As many of you know, Sierra has contended with years of unfavorable economic conditions. These conditions include a large facilities debt, prolonged declining enrollment, and an economic crisis of epic proportions at the local, state, and national levels. In the past four years, state funding shortfalls to our district total $8.4 million.  These shortages, combined with an outstanding debt of approximately $5.2 million, and continued state funding deficits for schools, put the ability of our district to continue to serve this community in peril without the implementation of carefully executed steps. Since 2008, Sierra Unified has taken major measures to deal with this crisis.  We have cut 38% of our operating budget, and eliminated 99 employee positions.  We have consolidated classes from four to two campuses.  We have also campaigned three times for the passage of a general obligation bond for the purpose of eliminating the facility debt; three times we were unable to garner the 55% required for approval.  Heading into this year, more changes were needed to balance the budget.  Thankfully, earlier state proposals to cut home-school transportation funding were blocked, averting a true worst-case scenario.  With that cut off the table, our intent is to continue on a path to pay off the facility debt keeping with the original commitment, $1.1M per year through 2017.  This requires continued changes for our district.  I will outline these changes, and let you know what you can expect from us in the upcoming year.
But first, let’s look back.  It has been said that if we don’t know our history, we are condemned to repeat it. In the past, funding was solid. Even after the changes in school finance brought about by Proposition 13, there was a brief window of opportunity to capitalize on the very generous funding level of neighboring districts. In a complex set of legal maneuvers, which included the formation of the short-lived Golden Hills district in 1992, Sierra Unified was born with one of the highest per student funding structures in California. Some years later there was a legal settlement from Minarets school district resulting in a payment of nearly 4 million dollars. Our community was growing, and with the community growth, the elementary schools were becoming overcrowded. It was in a climate of these very favorable growth conditions and generous school funding that a decision was made to build the middle school out of the general fund. In the vast majority of cases, new school facilities are built through proceeds from bond sales.

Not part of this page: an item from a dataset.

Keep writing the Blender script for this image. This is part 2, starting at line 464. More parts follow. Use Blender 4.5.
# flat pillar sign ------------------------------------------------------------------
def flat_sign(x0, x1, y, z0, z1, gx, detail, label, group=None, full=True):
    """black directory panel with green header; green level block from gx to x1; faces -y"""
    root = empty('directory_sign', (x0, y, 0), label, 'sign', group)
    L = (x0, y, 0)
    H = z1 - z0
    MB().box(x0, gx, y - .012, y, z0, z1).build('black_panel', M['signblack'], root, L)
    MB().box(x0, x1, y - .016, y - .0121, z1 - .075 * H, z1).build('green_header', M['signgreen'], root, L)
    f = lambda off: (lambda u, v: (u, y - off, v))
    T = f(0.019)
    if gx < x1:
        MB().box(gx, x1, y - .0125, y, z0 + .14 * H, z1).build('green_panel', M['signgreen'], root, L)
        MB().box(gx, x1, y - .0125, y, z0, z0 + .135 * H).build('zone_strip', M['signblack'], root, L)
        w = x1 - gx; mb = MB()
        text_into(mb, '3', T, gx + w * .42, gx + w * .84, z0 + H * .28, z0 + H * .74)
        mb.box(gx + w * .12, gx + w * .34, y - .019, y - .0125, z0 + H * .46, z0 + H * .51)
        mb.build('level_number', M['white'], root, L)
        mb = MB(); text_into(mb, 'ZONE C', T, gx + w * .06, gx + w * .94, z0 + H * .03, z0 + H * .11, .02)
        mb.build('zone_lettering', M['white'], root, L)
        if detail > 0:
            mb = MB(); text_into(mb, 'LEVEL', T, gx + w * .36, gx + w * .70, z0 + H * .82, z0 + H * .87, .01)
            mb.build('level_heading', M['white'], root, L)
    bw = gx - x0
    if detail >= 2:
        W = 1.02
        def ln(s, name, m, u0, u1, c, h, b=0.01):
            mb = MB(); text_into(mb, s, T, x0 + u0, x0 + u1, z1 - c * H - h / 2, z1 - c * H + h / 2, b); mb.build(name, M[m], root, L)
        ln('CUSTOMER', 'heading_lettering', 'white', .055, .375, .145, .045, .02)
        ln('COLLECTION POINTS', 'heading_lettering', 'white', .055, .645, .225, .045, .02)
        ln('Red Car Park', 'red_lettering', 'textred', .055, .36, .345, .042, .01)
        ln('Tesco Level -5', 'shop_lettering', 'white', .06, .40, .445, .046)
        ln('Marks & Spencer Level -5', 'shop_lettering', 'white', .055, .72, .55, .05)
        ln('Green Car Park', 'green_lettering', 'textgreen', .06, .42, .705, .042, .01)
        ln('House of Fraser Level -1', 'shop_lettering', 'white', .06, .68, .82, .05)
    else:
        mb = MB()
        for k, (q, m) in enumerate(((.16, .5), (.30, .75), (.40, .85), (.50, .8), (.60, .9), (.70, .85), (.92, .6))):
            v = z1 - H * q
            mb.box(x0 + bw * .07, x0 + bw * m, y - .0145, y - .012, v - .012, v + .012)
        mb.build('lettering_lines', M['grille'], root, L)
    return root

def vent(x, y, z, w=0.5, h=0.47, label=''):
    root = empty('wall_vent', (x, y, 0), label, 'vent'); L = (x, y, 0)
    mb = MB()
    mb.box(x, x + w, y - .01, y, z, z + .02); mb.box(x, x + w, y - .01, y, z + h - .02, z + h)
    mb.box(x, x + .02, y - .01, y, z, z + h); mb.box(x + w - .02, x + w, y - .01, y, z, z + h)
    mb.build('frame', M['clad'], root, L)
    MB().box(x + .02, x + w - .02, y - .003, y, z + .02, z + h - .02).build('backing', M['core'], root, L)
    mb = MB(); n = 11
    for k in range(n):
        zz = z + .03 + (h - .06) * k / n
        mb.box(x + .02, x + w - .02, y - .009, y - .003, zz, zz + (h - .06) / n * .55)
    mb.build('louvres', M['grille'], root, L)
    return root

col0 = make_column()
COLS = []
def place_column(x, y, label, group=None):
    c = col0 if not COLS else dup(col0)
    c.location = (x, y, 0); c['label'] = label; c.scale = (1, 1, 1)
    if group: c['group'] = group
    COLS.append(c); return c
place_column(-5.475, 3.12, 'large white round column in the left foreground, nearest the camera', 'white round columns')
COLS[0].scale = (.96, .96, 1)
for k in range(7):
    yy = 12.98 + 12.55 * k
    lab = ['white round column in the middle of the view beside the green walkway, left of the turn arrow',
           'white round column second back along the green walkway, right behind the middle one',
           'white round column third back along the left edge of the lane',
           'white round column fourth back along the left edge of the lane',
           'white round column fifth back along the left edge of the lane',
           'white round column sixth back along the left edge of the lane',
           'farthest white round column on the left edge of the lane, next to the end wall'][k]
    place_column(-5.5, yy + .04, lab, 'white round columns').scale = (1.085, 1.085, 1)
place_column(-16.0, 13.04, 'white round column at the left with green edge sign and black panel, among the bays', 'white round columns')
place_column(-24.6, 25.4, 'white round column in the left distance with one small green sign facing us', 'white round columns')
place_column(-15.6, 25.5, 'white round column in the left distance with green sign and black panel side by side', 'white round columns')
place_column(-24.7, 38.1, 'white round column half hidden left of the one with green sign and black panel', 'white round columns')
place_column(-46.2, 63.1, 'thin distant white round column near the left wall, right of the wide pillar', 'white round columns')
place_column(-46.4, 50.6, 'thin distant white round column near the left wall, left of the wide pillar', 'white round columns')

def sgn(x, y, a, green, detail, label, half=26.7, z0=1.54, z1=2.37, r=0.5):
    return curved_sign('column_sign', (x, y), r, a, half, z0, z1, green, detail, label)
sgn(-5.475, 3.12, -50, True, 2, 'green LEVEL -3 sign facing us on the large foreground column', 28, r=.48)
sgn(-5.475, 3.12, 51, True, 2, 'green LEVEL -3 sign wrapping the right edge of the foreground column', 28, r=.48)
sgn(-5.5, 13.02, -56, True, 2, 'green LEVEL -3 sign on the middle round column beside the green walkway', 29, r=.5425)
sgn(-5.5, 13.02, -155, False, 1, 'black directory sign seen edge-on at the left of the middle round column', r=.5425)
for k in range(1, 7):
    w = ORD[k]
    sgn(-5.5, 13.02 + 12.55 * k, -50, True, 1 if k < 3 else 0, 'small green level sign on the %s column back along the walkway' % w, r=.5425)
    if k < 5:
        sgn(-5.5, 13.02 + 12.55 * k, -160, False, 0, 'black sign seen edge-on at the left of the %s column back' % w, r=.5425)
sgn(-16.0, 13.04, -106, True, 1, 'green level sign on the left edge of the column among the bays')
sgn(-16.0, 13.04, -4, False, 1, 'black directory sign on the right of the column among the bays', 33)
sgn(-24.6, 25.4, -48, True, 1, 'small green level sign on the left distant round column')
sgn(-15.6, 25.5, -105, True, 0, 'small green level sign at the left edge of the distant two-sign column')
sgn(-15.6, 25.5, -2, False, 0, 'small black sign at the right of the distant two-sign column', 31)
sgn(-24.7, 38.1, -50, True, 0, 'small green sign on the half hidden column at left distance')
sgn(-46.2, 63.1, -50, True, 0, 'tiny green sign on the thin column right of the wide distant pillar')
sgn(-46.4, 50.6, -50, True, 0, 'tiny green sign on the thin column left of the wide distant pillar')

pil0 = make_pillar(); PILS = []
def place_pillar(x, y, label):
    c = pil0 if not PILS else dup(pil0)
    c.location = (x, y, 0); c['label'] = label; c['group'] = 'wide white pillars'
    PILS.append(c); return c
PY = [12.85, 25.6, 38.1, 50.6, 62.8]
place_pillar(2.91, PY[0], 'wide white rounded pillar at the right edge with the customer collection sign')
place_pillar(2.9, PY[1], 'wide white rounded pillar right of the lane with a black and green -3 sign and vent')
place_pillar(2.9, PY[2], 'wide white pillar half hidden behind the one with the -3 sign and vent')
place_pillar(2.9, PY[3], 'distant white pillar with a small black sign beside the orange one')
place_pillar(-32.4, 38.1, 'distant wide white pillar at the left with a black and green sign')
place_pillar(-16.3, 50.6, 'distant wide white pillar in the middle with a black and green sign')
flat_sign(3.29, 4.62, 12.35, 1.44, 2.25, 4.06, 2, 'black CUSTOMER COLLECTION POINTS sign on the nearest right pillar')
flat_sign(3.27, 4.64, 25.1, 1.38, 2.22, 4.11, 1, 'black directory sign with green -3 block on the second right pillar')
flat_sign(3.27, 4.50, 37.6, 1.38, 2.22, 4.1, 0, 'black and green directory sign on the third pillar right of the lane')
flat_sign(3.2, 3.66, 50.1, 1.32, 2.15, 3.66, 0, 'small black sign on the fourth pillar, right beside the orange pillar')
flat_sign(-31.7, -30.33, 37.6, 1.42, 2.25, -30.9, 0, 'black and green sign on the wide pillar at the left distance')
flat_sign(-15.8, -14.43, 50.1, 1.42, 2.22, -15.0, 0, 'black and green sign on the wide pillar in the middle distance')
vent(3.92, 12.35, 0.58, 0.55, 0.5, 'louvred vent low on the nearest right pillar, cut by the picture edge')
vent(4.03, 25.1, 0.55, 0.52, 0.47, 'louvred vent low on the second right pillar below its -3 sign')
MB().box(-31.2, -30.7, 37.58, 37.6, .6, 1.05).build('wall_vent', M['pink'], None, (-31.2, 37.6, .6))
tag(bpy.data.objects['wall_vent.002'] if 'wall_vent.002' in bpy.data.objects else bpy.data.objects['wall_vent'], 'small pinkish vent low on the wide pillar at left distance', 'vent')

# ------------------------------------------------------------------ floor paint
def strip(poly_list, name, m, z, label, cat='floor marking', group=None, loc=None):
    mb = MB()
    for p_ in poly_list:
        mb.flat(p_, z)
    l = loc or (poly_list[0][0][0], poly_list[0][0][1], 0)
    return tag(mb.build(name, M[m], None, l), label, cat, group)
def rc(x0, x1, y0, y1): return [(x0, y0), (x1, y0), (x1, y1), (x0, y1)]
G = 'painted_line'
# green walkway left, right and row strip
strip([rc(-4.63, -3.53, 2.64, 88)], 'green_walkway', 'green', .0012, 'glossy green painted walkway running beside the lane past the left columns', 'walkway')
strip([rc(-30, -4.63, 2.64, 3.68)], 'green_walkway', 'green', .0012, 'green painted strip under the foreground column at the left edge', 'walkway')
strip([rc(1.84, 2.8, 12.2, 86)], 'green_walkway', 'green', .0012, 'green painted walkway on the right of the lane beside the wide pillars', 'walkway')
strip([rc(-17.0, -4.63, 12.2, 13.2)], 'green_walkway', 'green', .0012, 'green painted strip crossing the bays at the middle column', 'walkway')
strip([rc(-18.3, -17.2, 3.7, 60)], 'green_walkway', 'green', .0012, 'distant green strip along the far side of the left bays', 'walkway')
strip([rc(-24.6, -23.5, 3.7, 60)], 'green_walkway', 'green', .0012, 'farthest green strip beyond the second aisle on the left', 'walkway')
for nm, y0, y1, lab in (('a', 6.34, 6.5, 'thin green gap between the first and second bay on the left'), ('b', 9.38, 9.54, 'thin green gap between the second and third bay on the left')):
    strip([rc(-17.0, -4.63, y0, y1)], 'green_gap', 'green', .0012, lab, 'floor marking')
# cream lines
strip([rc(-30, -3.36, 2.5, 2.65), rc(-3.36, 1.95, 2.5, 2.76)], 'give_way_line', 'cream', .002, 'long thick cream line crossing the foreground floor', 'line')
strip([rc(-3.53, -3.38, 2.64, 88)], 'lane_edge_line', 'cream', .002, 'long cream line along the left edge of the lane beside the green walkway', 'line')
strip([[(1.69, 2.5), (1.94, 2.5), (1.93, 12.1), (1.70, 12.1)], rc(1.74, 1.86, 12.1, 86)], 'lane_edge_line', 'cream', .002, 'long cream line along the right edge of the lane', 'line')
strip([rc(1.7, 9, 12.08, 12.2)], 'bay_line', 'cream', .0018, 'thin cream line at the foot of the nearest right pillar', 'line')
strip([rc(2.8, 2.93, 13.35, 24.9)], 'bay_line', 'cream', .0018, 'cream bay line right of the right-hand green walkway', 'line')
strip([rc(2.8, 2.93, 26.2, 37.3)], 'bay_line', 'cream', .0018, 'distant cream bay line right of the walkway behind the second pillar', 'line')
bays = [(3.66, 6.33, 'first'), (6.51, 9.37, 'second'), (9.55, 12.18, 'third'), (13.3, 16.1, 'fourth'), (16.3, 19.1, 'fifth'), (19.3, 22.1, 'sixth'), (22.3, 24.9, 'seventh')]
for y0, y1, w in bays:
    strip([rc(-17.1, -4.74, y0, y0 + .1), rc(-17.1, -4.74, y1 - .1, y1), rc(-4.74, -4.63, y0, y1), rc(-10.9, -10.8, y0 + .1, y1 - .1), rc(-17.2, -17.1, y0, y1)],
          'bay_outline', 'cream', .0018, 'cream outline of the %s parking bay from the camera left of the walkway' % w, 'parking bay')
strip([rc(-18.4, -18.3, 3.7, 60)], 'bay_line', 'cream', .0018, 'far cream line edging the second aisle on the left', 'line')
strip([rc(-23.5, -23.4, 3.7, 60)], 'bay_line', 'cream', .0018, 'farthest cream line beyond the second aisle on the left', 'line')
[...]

In 1997, just two years after the completion of the Foothill Middle School facility, enrollment started to decline, and has done so every year since. The decline has had as much to do with the shift in employment opportunities in the mountain communities – logging in particular, as it does the expansion of other districts, such as Yosemite, then Golden Valley, Clovis Unified, and finally, Chawanakee. It used to be that far more students transferred into Sierra Unified than out. That too has changed.  Liberty High School reconfigured from a grade 7-12 school to a traditional 9-12 high school and stopped allowing open enrollment into Sierra Unified. Chawanakee Unified came on line soon after, drawing students from North Fork. Clovis has always had a strict policy for transfers out of their district, and in recent years has marketed a very effective work-place residency program.  As Sierra Unified began making cuts to address the funding shortfalls, parents began more and more frequently to take their students with them to attend school in the district of their work – mostly Clovis. Concerns for the future financial health of the district and rumors about the impending elimination of programs have in reality worked to worsen the district’s budget issues. Parents, legitimately concerned about the stability of the district sought to “go now” rather than risk disaster that may lay ahead.